Looking back at my pre-tournament picks for the year's first two major golf championships, the Masters and U.S. Open, I noticed that there were only six players on both lists. In keeping with this pattern, I'll hang on to half of my choices from the U.S. Open and stick with them in the British Open, which begins Thursday at St. Andrews, Scotland.
But I'm not going with an equal number of Americans and non-Americans, as I did with the first two majors. I'm convinced someone from the U.S. is not likely to win at St. Andrews, so I'll only take Americans Phil Mickelson and Ricky Barnes, both risky picks and longshots but for different reasons. Yes, Mickelson, despite his win at the Masters this year, is a darkhorse to win the British Open, and I'll explain why.
The rest of my dozen picks this week will be foreigners. Included in that group are earlier picks Ian Poulter, Lee Westwood, K.J. Choi and Robert Allenby.
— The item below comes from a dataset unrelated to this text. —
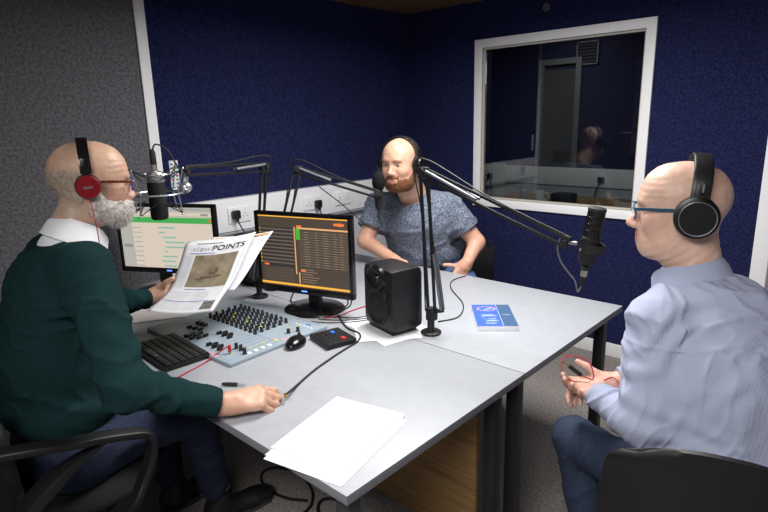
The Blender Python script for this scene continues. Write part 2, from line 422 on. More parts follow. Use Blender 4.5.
def skin_detail(F, wrinkle=0.):
    Fi = np.array(F.inverted())
    def g(p, d):
        q = p @ Fi[:3, :3].T + Fi[:3, 3]; d = d + .0010 * vnoise(p, 40.) + .0006 * vnoise(p, 95.)
        if wrinkle:
            w = np.clip((q[:, 0] - .03) / .02, 0, 1) * np.clip((q[:, 2] - .035) / .01, 0, 1) * np.clip((.10 - q[:, 2]) / .02, 0, 1)
            d = d + wrinkle * w * np.sin(q[:, 2] * 430 + 6 * np.abs(q[:, 1]) * 30 * .2 + vnoise(p, 22.) * 1.5)
            e = np.exp(-((q[:, 0] - .055) ** 2 + (np.abs(q[:, 1]) - .066) ** 2 + (q[:, 2] - .005) ** 2) / .0005); d = d + wrinkle * 1.2 * e * np.sin(q[:, 2] * 520 + q[:, 0] * 200)
        n = np.exp(-((q[:, 2] + .10) ** 2) / .0012) * (np.abs(q[:, 0]) < .09); return (d + wrinkle * 1.3 * n * np.sin(q[:, 2] * 260 + q[:, 0] * 160 + vnoise(p, 16.) * 2)).astype(np.float32)
    return g
def add_eyes(F, parent, iris=None):
    for y in (1, -1):
        c = F @ Vector((.0775, .033 * y, .0105)); f = (F.to_3x3() @ Vector((1, .0, 0))).normalized(); r = .0125 * F.to_scale()[0]
        mb = MB(); mb.sph(c, r, 10, 0); mb.lathe([(r * .5, r * .87), (r * .48, r * .93), (r * .25, r * 1.01)], c, f, 14, 1)
        mb.build('eye', [eye_white, iris or iris_m], parent)

def torso_fold(p, d, c, amp, sc=(9, 9, 22)):
    """cloth creases: thin ridges along warped noise bands"""
    q = p * np.array(sc, np.float32); wv = vnoise(p, 3.5)[:, None] * np.array((1.2, -1.0, .8), np.float32); n = vnoise(q + wv * 2, 1.); n2 = vnoise(q * 1.9 + wv * 3 + 7, 1.)
    r1 = np.clip(1 - np.abs(n) * 3.2, 0, 1) ** 1.5; r2 = np.clip(1 - np.abs(n2) * 3, 0, 1) ** 1.5
    return d - amp * (r1 + .45 * r2 - .45) + amp * .4 * n
def plane_cut(p, d, c, n, k=.004):
    n = np.array(n, float); n /= np.linalg.norm(n); return smax(d, ((p - np.array(c)) @ n).astype(np.float32), k)

def shell(headF, F, reg, thick, rough, name, m, h=.0035, extra=None, seed=0, nose=1., chin=1., fat=0., neck=None, neck_r=.06):
    """a coat of hair following the head, kept where reg(q) < 0 in head coordinates"""
    S = SDF(); add_head(S, F, neck, nose, chin, fat, neck_r); Fi = np.array(F.inverted())
    def post(p, d):
        q = p @ Fi[:3, :3].T + Fi[:3, 3]; t = thick + rough * vnoise(p + seed, 130.)
        r = reg(q) + .004 * vnoise(p + seed, 60.); return smax(d - t.astype(np.float32), r.astype(np.float32), .006)
    S.post.append(post); return S.build(name, m, None, h=h, extra=extra)
# ================================================================== the room
XW, YW, ZC = -2.126, 2.78, 2.31
X1, Y0 = 1.9, -2.2
def sbox(name, c, size, m, **k): return struct(MB().box(c, size, **k).build(name, m))
def span(name, x0, x1, y0, y1, z0, z1, m, **k): return sbox(name, ((x0 + x1) / 2, (y0 + y1) / 2, (z0 + z1) / 2), (x1 - x0, y1 - y0, z1 - z0), m, **k)
span('floor', XW - .1, X1 + .1, Y0 - .1, 4.1, -.1, 0, carpet)
span('ceiling', XW - .1, X1 + .1, Y0 - .1, 4.1, ZC, ZC + .1, ceil_wood)
# left wall: grey carpet panel, white strip, blue felt above trunking, white below
mb = MB(); mb.box((XW - .05, (.69 + YW) / 2, (1.06 + ZC) / 2), (.1, YW - .69, ZC - 1.06), mi=0)
mb.box((XW - .05, (Y0 + .69) / 2, ZC / 2), (.1, .69 - Y0, ZC), mi=1)
mb.box((XW - .05, (.69 + YW) / 2, .53), (.1, YW - .69, 1.06), mi=2)
struct(mb.build('wall_left', [blue_felt, grey_felt, wall_white]))
span('trim_1', XW, XW + .012, .655, .71, 0, ZC, white_paint, bev=.002)
# window wall with an opening and a doorway
wx0, wx1, wz0, wz1 = -1.45, -.362, .962, 2.004
mb = MB()
for (a, b, c, d) in ((XW - .1, wx0, 0, ZC), (wx0, wx1, 0, wz0), (wx0, wx1, wz1, ZC), (wx1, .34, 0, ZC), (.34, 1.2, 2.06, ZC), (1.2, X1 + .1, 0, ZC)):
    mb.box(((a + b) / 2, YW + .06, (c + d) / 2), (b - a, .12, d - c))
struct(mb.build('wall_back', blue_felt))
span('baseboard_back', XW, .285, YW - .018, YW, 0, .085, white_paint, bev=.003)
span('wall_right', X1, X1 + .1, Y0, YW, 0, ZC, wall_white)
span('wall_front', XW, X1, Y0 - .1, Y0, 0, ZC, wall_white)
# interior window
win = empty('window_1', ((wx0 + wx1) / 2, YW, wz0)); struct(win)
def wp(mb, name, m, label=None):
    o = mb.build(name, m); o.parent = win; o.matrix_parent_inverse = Matrix.Translation(-win.location); return o
mb = MB(); fw = .055
ox0, ox1, oz0, oz1 = wx0 - fw, wx1 + fw, wz0 - fw, wz1 + fw
mb.box(((ox0 + ox1) / 2, YW - .006, oz1 - fw / 2), (ox1 - ox0, .024, fw), bev=.003)
mb.box(((ox0 + ox1) / 2, YW - .006, oz0 + fw / 2), (ox1 - ox0, .024, fw), bev=.003)
for x in (ox0 + fw / 2, ox1 - fw / 2): mb.box((x, YW - .0055, (oz0 + oz1) / 2), (fw, .023, oz1 - oz0), bev=.003)
wp(mb, 'window_frame', white_paint)
mb = MB(); t = .012
for (x0, x1, z0, z1) in ((wx0, wx1, wz1 - t, wz1), (wx0, wx1, wz0, wz0 + t), (wx0, wx0 + t, wz0, wz1), (wx1 - t, wx1, wz0, wz1)):
    mb.box(((x0 + x1) / 2, YW + .022, (z0 + z1) / 2), (x1 - x0, .03, z1 - z0))
wp(mb, 'window_reveal', mat('reveal_cream', srgb(196, 192, 178), .6))
wp(MB().box(((wx0 + wx1) / 2, YW + .022, (wz0 + wz1) / 2), (wx1 - wx0 - .03, .006, wz1 - wz0 - .03)), 'window_pane', glass)
# door at the right of the window wall
door = struct(empty('door_1', (.75, YW, 0)))
mb = MB(); mb.box((.32 - .75, -.012, 1.03), (.075, .05, 2.06), bev=.004); mb.box((1.22 - .75, -.012, 1.03), (.075, .05, 2.06), bev=.004); mb.box((0, -.012, 2.09), (.975, .05, .07), bev=.004)
mb.build('door_frame', white_paint, door)
MB().box((0, .03, 1.02), (.84, .04, 2.03), bev=.002).build('door_leaf', mat('door_grey', srgb(196, 198, 204), .5), door)
mb = MB().tube([(.34, 0, 1.0), (.34, -.05, 1.0), (.23, -.055, 1.0)], .009); mb.build('door_handle', silver, door)
# small round fitting and switch high on the window wall
o = MB().lathe([(.001, 0), (.012, 0), (.014, .004), (.024, .006), (.024, .012), (.014, .014), (.012, .006), (.001, .006)], (-.981, YW, 2.2), (0, -1, 0), 20).build('wall_hook', mat('dim_grey', srgb(90, 90, 96), .5))
tag(o, 'small round grey fitting high on the blue wall above the window', 'fitting')
# cable trunking on the left wall
TX = XW + .052
struct(MB().box((XW + .025, (.715 + YW) / 2, 1.013), (.05, YW - .715, .195), bev=.004).build('trim_2', white_plastic))
struct(MB().box((XW + .028, (.715 + YW) / 2, .906), (.056, YW - .715, .012), bev=.002).build('trim_edge_shade', mat('trunking_edge_shade', srgb(160, 162, 168), .5)))  # darker strip stands in for the shading along the trunking's lower edge
def socket(y, z, label, n=2):
    s = empty('wall_socket', (TX - .002, y, z)); tag(s, label, 'socket', 'double sockets on the wall trunking')
    MB().box((.005, 0, 0), (.01, .155, .092), bev=.003).build('face_plate', white_plastic, s)
    for dy in (-.036, .036):
        mb = MB(); mb.box((.0105, dy, .006), (.002, .008, .004)); mb.box((.0105, dy - .012, -.012), (.002, .007, .004)); mb.box((.0105, dy + .012, -.012), (.002, .007, .004))
        mb.build('socket_holes', black_m, s)
        MB().box((.011, dy, .034), (.005, .011, .016), bev=.001).build('switch', white_plastic, s)
socket(1.13, 1.01, 'white double wall socket behind the light cream monitor'); socket(1.70, 1.01, 'white double wall socket above the dark orange monitor')
socket(1.98, 1.01, 'white double wall socket right of the plug, nearest the bald man in grey t-shirt')
def plug(y, z, pts, label):
    s = empty('power_plug', (TX + .011, y, z)); tag(s, label, 'plug')
    MB().box((.014, 0, 0), (.03, .05, .052), bev=.009).box((.022, 0, -.03), (.014, .018, .02), bev=.004).build('plug_body', black, s)
    MB().tube(spline([(p[0] - TX - .011, p[1] - y, p[2] - z) for p in pts]), .004, 8).build('cord', rubber, s)
plug(1.093, 1.015, [(TX + .033, 1.093, .985), (TX + .05, 1.11, .93), (TX + .04, 1.16, .86), (TX + .06, 1.2, .735)], 'black power plug with drooping cord right of the cream monitor')
plug(1.732, 1.0, [(TX + .033, 1.732, .97), (TX + .045, 1.74, .91), (TX + .05, 1.72, .80), (TX + .08, 1.70, .735)], 'black power plug above the top edge of the dark monitor')
# narrow strip with coloured dots fixed at the trim
ps = MB().box((XW + .004, .775, 1.27), (.006, .05, .16), bev=.001)
pcols = [mat('sticker_blue', srgb(60, 110, 170), .6), mat('sticker_red', srgb(190, 60, 60), .6), mat('sticker_green', srgb(90, 150, 120), .6)]
for i in range(7):
    for j in range(2): ps.box((XW + .0075, .762 + .026 * j, 1.205 + .021 * i), (.0015, .014, .010), mi=1 + (i * 2 + j) % 3)
o = ps.build('wall_chart', [paper] + pcols); tag(o, 'narrow white chart with coloured dots on the wall behind the silver shock mount', 'chart')

# ------------------------------------------------------------------ room beyond the window
NB = 3.9
span('wall_far', XW - .1, X1, NB, NB + .1, 0, ZC, mat('far_blue_felt', srgb(28, 31, 66), .95, noise=(80, srgb(40, 44, 84), .2)))
struct(MB().box((XW - .05, 3.34, ZC / 2), (.1, 1.12, ZC)).build('wall_far_left', MATS['far_blue_felt']))
span('trim_4', XW, .6, NB - .05, NB, .955, 1.105, white_plastic, bev=.004)
span('trim_5', XW, .6, NB - .02, NB, .3, .955, wall_white)
nd = struct(empty('door_2', (-1.4, NB, 1.1)))
mb = MB(); mb.box((-.165, -.015, .42), (.045, .03, .86)); mb.box((.165, -.015, .42), (.045, .03, .86)); mb.box((0, -.016, .872), (.376, .032, .045)); mb.build('door_frame', mat('far_frame', srgb(112, 114, 122), .6), nd)
MB().box((0, -.006, .41), (.29, .01, .8)).build('door_leaf', mat('far_door', srgb(70, 72, 78), .7), nd)
vt = empty('wall_vent', (-1.175, NB, 2.02)); tag(vt, 'square grey vent high on the far wall seen through the window', 'vent')
mb = MB()
for (a, b, c, d) in ((-.085, 0, .012, .18), (.085, 0, .012, .18)): mb.box((a, -.01, b), (c, .02, d))
for z in (-.085, .085): mb.box((0, -.01, z), (.18, .02, .012))
mb.build('frame', MATS['far_frame'], vt)
mb = MB()
for i in range(6): mb.box((0, -.007, -.065 + .026 * i), (.16, .008, .008), Matrix.Rotation(.6, 3, 'X'))
mb.build('slats', MATS['dim_grey'], vt)
ds = empty('far_desk', (-1.0, 3.27, 0)); tag(ds, 'wooden desk in the room beyond the window', 'desk')
MB().box((0, .0, .90), (1.9, .62, .03), bev=.004).build('desk_top', oak, ds)
for x in (-.88, .88):
    for y in (-.26, .26): MB().box((x, y, .445), (.04, .04, .88)).build('leg', metal_dark, ds)
mg = empty('mug', (-1.135, 3.10, .916)); tag(mg, 'white mug standing on the desk beyond the window', 'mug')
MB().lathe([(.001, 0), (.034, 0), (.038, .01), (.038, .085), (.034, .085), (.034, .012), (.001, .01)]).build('cup', white_plastic, mg)
MB().tube(spline([(.036, 0, .07), (.06, 0, .065), (.062, 0, .035), (.037, 0, .02)]), .005).build('handle', white_plastic, mg)
o = MB().box((-1.455, 3.03, 1.06), (.12, .006, .28), Matrix.Rotation(-.10, 3, 'X'), bev=.001).build('notice_card', mat('pale_card', srgb(168, 176, 160), .8)); tag(o, 'pale green card propped up at the left edge of the window', 'card')
sp2 = empty('kettle_lead', (-.98, NB - .05, 1.02)); tag(sp2, 'black plug and hanging cord on the far trunking beyond the window', 'plug')
MB().box((0, -.015, 0), (.05, .03, .05), bev=.008).build('plug_body', black, sp2); MB().tube(spline([(0, -.03, -.02), (-.02, -.05, -.08), (-.04, -.06, -.2), (-.03, -.1, -.1)][:3]), .005).build('cord', rubber, sp2)
rl = empty('paper_roll', (-1.30, 3.15, .916)); tag(rl, 'small clear bottle left of the mug beyond the window', 'bottle')
MB().lathe([(.001, 0), (.024, 0), (.026, .01), (.026, .07), (.01, .09), (.01, .105), (.001, .105)]).build('body', mat('clearish', srgb(150, 156, 160), .2), rl)
bg = MB().box((-.97, 3.14, .955), (.16, .12, .075), bev=.02).build('pouch', black_m); tag(bg, 'dark soft pouch right of the mug beyond the window', 'pouch')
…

But I think the vast majority of Americans will struggle, and I'm sorry to say that includes established U.S. stars like Jim Furyk and Steve Stricker.
Here's how my new lineup looks:
Keeping: Mickelson, Poulter, Westwood, Choi, Allenby and Barnes.
Dumping: Americans Furyk, Stricker, Dustin Johnson and Nick Watney, plus Rory McIlroy of Northern Ireland and Ryo Ishikawa of Japan.
Adding: Ernie Els, Retief Goosen, Tim Clark, Sergio Garcia, Graeme McDowell and Justin Rose.
This shakeup of my dozen picks gives me three South Africans (Els, Clark, Goosen), three Brits (Poulter, Westwood, Rose), one from Northern Ireland (McDowell), a Spaniard (Garcia), an Australian (Allenby) and a South Korean (Choi).
And, if you're counting, that's five Europeans. Which would certainly be going against recent history. In the past 20 years, only three Europeans have won the British Open: Ireland's Padraig Harrington (2007, 2008), Scotland's Paul Lawrie (1999) and England's Nick Faldo (1990, 1992).
Why these 12, you say? And how come Tiger Woods, who won the British Open the last two times it was held at St. Andrews, is not on this list?
Conventional wisdom says Tiger should not only be the favorite this week, he should win. Many thought he would win the U.S. Open at Pebble Beach last month, since he had dominated the U.S. Open there in 2000, winning by 15 shots. But Tiger's fondness for the course was always a love-hate affair; especially irksome to him were Pebble's unpredictable poa annua putting surfaces.
St. Andrews, on the other hand, is truly in Tiger's wheelhouse. Asked earlier this year if he was excited about 2010, with the first three majors at Augusta (Masters), Pebble Beach (U.S. Open) and St. Andrews (British Open), Tiger clarified by saying he'd like to play "St. Andrews, St. Andrews, St. Andrews."
Tiger played well at Augusta considering his long layoff, not quite as well at the U.S. Open, and wound up tied for fourth at both majors. But I don't think he's there yet with his game. He might win, and I'll agree he's the favorite. I just don't see it.
As for my dozen, only four (Mickelson, Els, Goosen, McDowell) have ever won a major, and only one (Els) has won the British Open. Mickelson, by comparison, has an abyssmal record at the British Open, with only one top-10 finish and three missed cuts. But I feel like Phil, at 40, has learned a bit from his beat-downs at both the U.S. Open (five runner-up finishes) and the British Open.
Els, also 40, and Goosen, 41, view the British Open with the same reverence that Americans do the U.S. Open. Els won the 2002 British Open in a four-man playoff and has 11 other top-10 finishes in the event. Goosen has never hoisted the Claret Jug, but he has seven top-10 British Open finishes.
McDowell is a mostly sentimental pick, because I liked the way he handled himself down the stretch to capture the U.S. Open in June. Plus, anybody who can win at Pebble Beach has got to have some game.
The other foreigners? Poulter, 24, and Rose, 27, are the future of golf in England. Westwood, Clark, Garcia and Allenby, all in their 30s, are considered among the best players without a major title. Choi is looking to follow in the footsteps of countryman Y.E. Yang, who won last year's PGA Championship.
That leaves us with Barnes, maybe the darkest of my darkhorses. He has no PGA Tour victories and has played in only seven majors in seven-plus years since turning pro in 2003. But he was the runner-up at the 2009 U.S. Open and 10th at the Masters this year. Plus, he plays without fear and can hit the ball a mile.
That sounds a bit like a lovable, long-hitting guy from Arkansas who won the 1991 PGA Championship after having won nothing else on the PGA Tour. By the way, that guy, John Daly, also won the British Open, 15 years ago. At St. Andrews.
So dream on, Ricky Barnes. It can happen.